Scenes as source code
□ □ □ □ □
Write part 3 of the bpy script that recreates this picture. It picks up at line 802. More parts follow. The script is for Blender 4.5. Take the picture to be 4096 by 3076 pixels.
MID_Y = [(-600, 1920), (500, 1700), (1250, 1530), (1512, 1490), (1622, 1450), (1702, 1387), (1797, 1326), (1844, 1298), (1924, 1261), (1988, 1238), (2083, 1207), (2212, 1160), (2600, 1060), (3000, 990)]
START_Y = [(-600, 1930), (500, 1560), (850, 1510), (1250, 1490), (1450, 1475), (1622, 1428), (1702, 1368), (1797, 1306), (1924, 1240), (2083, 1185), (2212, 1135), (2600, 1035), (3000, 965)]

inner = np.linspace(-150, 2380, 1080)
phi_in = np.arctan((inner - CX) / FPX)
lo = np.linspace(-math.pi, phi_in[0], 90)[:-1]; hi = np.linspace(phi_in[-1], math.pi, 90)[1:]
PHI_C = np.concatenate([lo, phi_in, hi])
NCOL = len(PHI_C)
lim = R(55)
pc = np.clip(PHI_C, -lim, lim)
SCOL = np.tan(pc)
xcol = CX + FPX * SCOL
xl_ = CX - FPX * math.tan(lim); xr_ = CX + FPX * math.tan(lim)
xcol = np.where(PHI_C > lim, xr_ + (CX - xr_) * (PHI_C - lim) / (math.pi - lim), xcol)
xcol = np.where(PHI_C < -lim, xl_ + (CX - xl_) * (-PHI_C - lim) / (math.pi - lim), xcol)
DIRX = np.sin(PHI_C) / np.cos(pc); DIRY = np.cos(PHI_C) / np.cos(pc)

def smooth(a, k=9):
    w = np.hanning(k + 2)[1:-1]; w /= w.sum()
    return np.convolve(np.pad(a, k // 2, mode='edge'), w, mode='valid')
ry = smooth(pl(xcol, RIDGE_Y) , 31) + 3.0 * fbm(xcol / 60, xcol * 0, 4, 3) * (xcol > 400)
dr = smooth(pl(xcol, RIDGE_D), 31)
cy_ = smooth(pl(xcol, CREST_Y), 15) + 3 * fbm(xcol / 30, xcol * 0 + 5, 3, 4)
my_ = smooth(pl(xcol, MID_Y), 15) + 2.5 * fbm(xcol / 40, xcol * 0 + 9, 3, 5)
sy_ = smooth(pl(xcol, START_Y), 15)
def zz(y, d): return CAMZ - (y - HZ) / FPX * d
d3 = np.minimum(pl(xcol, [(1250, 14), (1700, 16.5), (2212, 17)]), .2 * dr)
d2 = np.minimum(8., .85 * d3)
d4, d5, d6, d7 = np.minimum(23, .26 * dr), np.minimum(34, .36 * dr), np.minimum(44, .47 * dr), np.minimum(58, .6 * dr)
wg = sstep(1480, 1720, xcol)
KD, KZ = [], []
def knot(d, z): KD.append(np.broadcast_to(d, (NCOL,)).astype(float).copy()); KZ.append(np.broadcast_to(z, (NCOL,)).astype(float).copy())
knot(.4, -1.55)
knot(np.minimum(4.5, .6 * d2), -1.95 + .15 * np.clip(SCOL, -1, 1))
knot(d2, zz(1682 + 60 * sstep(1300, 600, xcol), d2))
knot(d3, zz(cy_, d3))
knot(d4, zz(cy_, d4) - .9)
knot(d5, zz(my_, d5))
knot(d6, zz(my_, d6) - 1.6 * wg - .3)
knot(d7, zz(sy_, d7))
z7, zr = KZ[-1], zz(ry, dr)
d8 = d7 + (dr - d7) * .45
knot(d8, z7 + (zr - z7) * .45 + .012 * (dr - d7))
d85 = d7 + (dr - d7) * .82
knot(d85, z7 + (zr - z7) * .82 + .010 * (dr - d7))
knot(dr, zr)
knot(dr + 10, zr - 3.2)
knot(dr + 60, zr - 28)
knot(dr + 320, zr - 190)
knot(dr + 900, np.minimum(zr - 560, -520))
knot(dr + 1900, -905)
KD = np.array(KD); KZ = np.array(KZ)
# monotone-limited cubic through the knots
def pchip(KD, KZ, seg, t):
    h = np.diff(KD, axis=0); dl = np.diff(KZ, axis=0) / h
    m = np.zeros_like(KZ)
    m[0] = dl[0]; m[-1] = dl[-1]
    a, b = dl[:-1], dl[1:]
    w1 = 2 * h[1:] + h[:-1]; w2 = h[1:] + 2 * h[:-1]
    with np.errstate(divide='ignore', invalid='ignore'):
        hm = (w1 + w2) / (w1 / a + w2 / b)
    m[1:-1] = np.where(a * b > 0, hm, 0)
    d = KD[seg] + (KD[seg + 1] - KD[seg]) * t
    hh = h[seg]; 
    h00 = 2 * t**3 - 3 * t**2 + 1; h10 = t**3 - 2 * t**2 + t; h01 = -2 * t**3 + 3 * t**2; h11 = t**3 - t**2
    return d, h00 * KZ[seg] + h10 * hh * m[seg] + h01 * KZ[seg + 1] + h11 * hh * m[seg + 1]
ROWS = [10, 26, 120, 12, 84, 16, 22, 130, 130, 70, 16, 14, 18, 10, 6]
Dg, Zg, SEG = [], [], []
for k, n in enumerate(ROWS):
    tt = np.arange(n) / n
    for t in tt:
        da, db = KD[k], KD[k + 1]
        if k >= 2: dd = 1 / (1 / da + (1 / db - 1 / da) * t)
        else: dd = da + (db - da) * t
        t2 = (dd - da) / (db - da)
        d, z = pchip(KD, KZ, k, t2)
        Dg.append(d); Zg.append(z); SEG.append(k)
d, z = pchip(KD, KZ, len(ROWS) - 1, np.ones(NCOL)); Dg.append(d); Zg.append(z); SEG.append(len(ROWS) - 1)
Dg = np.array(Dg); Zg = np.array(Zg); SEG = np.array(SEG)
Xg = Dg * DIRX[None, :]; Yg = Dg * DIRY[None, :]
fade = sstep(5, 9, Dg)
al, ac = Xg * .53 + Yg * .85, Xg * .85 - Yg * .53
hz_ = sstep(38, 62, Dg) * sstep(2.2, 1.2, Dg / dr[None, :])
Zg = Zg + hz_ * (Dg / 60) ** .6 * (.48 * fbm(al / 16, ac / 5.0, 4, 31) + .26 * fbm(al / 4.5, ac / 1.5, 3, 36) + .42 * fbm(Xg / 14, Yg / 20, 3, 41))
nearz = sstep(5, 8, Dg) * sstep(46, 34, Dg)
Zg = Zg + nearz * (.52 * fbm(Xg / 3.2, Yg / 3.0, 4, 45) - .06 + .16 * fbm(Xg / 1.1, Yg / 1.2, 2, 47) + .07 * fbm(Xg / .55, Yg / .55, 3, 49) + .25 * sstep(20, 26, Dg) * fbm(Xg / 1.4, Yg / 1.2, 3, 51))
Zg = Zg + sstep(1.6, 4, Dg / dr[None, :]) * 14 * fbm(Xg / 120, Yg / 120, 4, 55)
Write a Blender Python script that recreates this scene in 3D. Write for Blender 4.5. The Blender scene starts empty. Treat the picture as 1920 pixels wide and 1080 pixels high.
□ □ □ □ □
Problem: Write out, exactly and with nothing else, the lines of the listing above from its first line through the line with "DIRX = np.sin(PHI_C)".

Exercise answer:
Write part 3 of the bpy script that recreates this picture. It picks up at line 802. More parts follow. The script is for Blender 4.5. Take the picture to be 4096 by 3076 pixels.
MID_Y = [(-600, 1920), (500, 1700), (1250, 1530), (1512, 1490), (1622, 1450), (1702, 1387), (1797, 1326), (1844, 1298), (1924, 1261), (1988, 1238), (2083, 1207), (2212, 1160), (2600, 1060), (3000, 990)]
START_Y = [(-600, 1930), (500, 1560), (850, 1510), (1250, 1490), (1450, 1475), (1622, 1428), (1702, 1368), (1797, 1306), (1924, 1240), (2083, 1185), (2212, 1135), (2600, 1035), (3000, 965)]

inner = np.linspace(-150, 2380, 1080)
phi_in = np.arctan((inner - CX) / FPX)
lo = np.linspace(-math.pi, phi_in[0], 90)[:-1]; hi = np.linspace(phi_in[-1], math.pi, 90)[1:]
PHI_C = np.concatenate([lo, phi_in, hi])
NCOL = len(PHI_C)
lim = R(55)
pc = np.clip(PHI_C, -lim, lim)
SCOL = np.tan(pc)
xcol = CX + FPX * SCOL
xl_ = CX - FPX * math.tan(lim); xr_ = CX + FPX * math.tan(lim)
xcol = np.where(PHI_C > lim, xr_ + (CX - xr_) * (PHI_C - lim) / (math.pi - lim), xcol)
xcol = np.where(PHI_C < -lim, xl_ + (CX - xl_) * (-PHI_C - lim) / (math.pi - lim), xcol)
DIRX = np.sin(PHI_C) / np.cos(pc); DIRY = np.cos(PHI_C) / np.cos(pc)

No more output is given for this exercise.